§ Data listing
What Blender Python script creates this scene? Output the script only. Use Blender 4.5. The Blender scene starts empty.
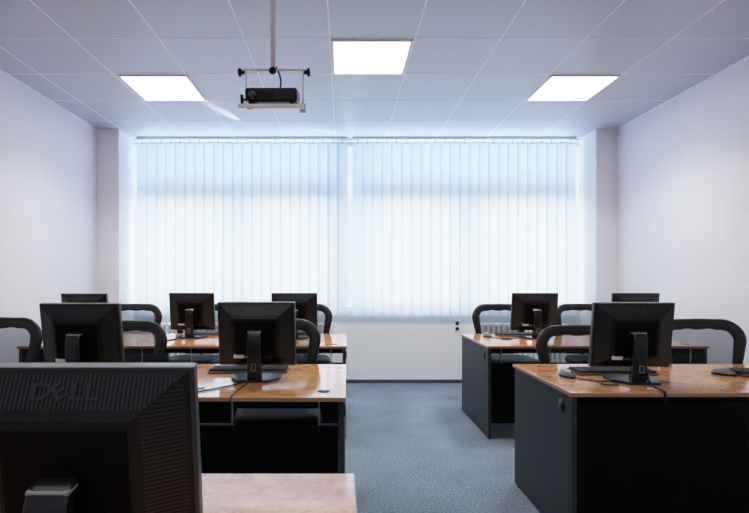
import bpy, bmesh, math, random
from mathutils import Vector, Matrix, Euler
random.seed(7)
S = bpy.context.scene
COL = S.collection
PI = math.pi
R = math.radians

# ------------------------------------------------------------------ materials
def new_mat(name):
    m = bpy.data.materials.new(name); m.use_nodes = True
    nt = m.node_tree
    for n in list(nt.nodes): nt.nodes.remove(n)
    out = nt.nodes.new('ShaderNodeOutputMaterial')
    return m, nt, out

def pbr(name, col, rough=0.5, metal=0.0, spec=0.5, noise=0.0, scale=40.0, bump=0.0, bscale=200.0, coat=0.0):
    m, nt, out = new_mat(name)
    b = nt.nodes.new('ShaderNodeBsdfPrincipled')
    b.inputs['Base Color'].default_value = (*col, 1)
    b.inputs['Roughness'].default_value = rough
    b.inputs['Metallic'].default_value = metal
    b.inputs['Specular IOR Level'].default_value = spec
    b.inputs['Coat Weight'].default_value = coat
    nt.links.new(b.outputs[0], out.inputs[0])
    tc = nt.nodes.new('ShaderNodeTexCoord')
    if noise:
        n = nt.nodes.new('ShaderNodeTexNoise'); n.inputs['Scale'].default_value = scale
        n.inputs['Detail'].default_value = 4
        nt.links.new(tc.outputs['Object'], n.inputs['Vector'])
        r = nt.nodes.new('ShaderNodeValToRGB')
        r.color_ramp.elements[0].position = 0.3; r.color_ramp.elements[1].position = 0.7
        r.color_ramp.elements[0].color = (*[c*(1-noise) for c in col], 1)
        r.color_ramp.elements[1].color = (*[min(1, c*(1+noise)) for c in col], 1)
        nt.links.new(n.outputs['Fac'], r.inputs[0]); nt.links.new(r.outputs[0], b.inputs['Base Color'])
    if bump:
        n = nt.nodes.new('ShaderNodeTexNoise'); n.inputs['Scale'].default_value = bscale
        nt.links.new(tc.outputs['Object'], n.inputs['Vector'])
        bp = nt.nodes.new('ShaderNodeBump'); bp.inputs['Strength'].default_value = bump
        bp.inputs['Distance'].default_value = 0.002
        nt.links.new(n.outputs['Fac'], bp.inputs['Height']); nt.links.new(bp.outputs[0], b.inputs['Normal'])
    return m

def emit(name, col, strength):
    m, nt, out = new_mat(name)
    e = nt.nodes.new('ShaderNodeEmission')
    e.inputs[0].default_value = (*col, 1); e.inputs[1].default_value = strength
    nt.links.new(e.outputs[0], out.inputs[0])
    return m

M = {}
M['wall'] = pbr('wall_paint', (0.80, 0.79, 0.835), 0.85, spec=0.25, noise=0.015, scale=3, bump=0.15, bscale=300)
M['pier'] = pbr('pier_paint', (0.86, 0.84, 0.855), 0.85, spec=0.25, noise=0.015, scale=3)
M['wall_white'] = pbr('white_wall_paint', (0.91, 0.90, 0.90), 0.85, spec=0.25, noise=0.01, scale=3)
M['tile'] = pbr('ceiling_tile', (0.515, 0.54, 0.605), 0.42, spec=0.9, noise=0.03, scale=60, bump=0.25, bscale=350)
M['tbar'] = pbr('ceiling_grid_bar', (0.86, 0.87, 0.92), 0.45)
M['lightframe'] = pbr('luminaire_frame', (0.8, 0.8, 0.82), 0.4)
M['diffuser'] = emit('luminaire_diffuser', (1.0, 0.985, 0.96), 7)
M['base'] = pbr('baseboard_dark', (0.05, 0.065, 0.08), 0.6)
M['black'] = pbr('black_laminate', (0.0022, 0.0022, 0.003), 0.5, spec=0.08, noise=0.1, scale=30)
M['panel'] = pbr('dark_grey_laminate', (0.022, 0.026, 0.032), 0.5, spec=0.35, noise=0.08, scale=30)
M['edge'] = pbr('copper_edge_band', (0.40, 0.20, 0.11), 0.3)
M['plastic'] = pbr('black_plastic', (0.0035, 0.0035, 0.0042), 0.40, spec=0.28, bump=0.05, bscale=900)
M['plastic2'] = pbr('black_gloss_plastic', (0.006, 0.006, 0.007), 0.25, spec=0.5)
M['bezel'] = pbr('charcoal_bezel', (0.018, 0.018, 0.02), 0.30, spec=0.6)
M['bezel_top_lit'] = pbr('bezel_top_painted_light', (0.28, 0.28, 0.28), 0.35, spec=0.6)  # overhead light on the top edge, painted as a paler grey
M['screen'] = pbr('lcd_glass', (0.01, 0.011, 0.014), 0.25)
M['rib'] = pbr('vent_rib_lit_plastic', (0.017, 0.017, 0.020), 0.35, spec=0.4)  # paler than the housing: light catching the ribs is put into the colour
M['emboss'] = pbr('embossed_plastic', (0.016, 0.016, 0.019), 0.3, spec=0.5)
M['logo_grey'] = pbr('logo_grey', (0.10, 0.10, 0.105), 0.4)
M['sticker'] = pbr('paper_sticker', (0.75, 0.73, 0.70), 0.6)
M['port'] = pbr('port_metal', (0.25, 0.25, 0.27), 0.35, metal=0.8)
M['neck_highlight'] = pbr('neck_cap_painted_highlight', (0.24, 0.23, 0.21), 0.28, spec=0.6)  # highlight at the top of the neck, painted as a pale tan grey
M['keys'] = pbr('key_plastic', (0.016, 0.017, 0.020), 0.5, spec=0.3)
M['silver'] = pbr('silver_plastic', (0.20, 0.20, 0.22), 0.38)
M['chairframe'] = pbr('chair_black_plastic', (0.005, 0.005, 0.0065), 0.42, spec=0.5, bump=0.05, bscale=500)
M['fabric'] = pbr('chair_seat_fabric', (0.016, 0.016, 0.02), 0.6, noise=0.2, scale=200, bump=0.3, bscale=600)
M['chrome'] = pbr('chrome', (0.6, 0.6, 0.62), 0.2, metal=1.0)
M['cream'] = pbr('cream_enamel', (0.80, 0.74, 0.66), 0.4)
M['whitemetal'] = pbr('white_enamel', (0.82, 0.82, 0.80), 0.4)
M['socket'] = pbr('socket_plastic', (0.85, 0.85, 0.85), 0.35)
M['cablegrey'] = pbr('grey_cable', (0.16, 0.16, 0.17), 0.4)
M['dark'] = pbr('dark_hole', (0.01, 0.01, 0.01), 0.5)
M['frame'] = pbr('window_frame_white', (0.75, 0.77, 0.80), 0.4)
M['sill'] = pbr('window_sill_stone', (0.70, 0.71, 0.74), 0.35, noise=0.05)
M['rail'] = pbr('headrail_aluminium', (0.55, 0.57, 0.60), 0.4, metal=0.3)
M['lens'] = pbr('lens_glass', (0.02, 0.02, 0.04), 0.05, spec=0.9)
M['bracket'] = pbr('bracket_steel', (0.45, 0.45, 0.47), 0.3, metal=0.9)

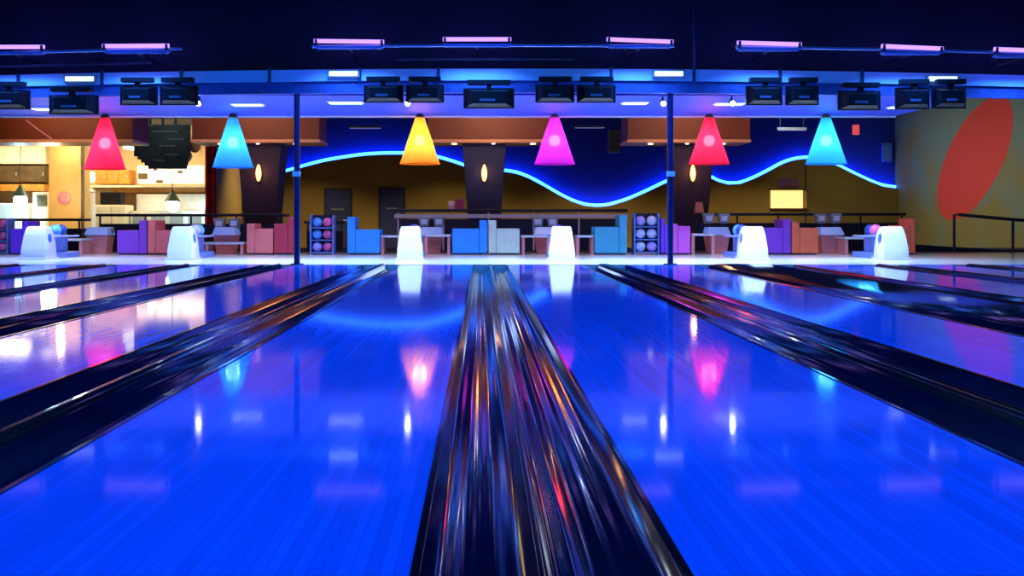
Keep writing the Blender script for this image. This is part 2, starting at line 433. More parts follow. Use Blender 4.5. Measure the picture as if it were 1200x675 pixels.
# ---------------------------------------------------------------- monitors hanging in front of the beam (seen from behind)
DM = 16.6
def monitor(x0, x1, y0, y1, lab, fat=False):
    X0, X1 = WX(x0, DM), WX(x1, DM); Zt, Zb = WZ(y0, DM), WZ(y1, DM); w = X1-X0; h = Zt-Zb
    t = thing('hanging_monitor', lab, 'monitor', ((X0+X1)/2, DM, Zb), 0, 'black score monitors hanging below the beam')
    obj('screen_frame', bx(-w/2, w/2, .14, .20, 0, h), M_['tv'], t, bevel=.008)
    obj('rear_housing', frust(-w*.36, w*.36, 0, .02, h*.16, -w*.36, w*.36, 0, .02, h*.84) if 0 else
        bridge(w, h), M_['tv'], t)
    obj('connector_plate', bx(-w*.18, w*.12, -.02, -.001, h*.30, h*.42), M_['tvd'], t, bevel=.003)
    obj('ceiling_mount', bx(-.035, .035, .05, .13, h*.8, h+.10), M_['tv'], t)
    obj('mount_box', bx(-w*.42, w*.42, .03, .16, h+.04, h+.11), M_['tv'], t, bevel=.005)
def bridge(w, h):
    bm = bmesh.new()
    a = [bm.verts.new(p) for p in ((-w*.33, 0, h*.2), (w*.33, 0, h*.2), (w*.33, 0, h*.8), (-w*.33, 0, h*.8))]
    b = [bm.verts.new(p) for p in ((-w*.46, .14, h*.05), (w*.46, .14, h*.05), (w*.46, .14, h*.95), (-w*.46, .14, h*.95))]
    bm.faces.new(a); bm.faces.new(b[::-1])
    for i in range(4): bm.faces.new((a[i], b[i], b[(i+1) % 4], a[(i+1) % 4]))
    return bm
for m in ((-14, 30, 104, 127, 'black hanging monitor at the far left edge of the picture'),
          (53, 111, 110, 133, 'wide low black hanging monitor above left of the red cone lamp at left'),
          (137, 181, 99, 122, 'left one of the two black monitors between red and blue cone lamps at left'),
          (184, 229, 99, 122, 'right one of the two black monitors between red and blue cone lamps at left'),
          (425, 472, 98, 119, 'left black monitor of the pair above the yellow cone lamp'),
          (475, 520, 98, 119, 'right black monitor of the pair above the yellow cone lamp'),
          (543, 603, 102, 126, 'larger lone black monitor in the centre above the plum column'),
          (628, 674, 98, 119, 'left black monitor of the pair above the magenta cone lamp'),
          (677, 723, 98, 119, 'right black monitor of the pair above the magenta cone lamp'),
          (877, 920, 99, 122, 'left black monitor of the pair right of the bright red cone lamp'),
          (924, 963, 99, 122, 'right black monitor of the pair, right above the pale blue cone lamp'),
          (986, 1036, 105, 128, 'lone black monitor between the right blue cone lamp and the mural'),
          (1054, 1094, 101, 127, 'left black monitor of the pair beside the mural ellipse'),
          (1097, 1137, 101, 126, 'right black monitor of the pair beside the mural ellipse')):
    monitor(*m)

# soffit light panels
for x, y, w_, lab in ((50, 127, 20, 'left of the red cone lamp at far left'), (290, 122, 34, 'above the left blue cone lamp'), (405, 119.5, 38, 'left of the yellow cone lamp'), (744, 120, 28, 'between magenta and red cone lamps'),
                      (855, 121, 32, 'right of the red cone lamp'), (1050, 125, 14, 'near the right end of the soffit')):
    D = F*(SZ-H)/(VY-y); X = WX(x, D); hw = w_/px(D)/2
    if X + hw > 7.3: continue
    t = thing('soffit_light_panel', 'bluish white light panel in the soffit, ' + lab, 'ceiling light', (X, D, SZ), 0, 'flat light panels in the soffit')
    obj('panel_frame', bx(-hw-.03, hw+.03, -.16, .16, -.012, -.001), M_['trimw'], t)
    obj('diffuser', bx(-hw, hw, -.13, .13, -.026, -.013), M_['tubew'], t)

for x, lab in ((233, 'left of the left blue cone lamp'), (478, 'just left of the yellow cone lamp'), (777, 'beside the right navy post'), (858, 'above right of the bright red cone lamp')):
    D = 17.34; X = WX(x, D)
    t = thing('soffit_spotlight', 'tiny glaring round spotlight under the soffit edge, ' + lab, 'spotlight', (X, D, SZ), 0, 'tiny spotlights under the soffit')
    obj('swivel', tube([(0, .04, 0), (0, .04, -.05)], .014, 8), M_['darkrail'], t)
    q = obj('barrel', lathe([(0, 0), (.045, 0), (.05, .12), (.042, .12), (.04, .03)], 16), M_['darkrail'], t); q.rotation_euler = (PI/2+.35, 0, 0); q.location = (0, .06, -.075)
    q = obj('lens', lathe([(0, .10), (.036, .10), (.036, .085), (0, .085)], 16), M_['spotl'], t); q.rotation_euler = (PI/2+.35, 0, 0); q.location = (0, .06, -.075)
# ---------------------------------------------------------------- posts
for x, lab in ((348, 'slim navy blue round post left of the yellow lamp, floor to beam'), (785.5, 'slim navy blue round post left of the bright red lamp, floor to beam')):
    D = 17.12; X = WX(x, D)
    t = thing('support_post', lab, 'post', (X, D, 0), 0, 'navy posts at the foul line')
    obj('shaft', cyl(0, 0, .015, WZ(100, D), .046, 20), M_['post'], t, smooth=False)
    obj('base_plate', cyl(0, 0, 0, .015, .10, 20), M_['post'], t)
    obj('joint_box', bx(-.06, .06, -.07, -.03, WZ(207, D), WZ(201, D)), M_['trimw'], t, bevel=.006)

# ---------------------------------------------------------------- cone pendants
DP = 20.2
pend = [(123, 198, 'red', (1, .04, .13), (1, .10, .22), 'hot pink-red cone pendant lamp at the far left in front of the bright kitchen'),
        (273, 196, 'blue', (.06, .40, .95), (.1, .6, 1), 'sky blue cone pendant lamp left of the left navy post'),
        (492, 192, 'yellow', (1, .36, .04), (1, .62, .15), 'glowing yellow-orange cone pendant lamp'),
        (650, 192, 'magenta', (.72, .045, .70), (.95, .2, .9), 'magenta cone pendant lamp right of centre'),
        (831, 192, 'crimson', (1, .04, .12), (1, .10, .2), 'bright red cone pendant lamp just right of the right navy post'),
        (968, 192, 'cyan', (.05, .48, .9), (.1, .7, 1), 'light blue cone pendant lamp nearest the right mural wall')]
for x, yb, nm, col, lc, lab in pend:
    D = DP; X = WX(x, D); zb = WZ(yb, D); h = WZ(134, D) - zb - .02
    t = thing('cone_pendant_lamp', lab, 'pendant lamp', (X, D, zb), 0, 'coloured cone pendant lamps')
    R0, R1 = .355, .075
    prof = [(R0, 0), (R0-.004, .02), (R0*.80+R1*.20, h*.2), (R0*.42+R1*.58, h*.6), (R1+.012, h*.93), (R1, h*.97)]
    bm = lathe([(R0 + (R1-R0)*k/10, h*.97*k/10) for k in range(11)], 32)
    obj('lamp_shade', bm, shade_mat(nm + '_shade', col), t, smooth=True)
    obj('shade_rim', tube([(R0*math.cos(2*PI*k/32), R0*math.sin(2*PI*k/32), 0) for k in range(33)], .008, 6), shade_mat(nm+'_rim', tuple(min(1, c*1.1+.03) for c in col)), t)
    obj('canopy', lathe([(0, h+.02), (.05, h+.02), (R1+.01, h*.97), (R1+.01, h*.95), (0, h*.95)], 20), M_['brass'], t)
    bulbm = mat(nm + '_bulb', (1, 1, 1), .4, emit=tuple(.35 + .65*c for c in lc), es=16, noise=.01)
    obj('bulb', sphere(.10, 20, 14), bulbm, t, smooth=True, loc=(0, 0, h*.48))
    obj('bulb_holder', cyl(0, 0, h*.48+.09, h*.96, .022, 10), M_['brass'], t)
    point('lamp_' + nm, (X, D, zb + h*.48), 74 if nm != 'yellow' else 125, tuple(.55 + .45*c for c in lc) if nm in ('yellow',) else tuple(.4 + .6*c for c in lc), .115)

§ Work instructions
Repeat only what lies between the start of the data and the end of the line containing "return m, nt, out", exactly, with pictures left out.

§ Task response
What Blender Python script creates this scene? Output the script only. Use Blender 4.5. The Blender scene starts empty.
import bpy, bmesh, math, random
from mathutils import Vector, Matrix, Euler
random.seed(7)
S = bpy.context.scene
COL = S.collection
PI = math.pi
R = math.radians

# ------------------------------------------------------------------ materials
def new_mat(name):
    m = bpy.data.materials.new(name); m.use_nodes = True
    nt = m.node_tree
    for n in list(nt.nodes): nt.nodes.remove(n)
    out = nt.nodes.new('ShaderNodeOutputMaterial')
    return m, nt, out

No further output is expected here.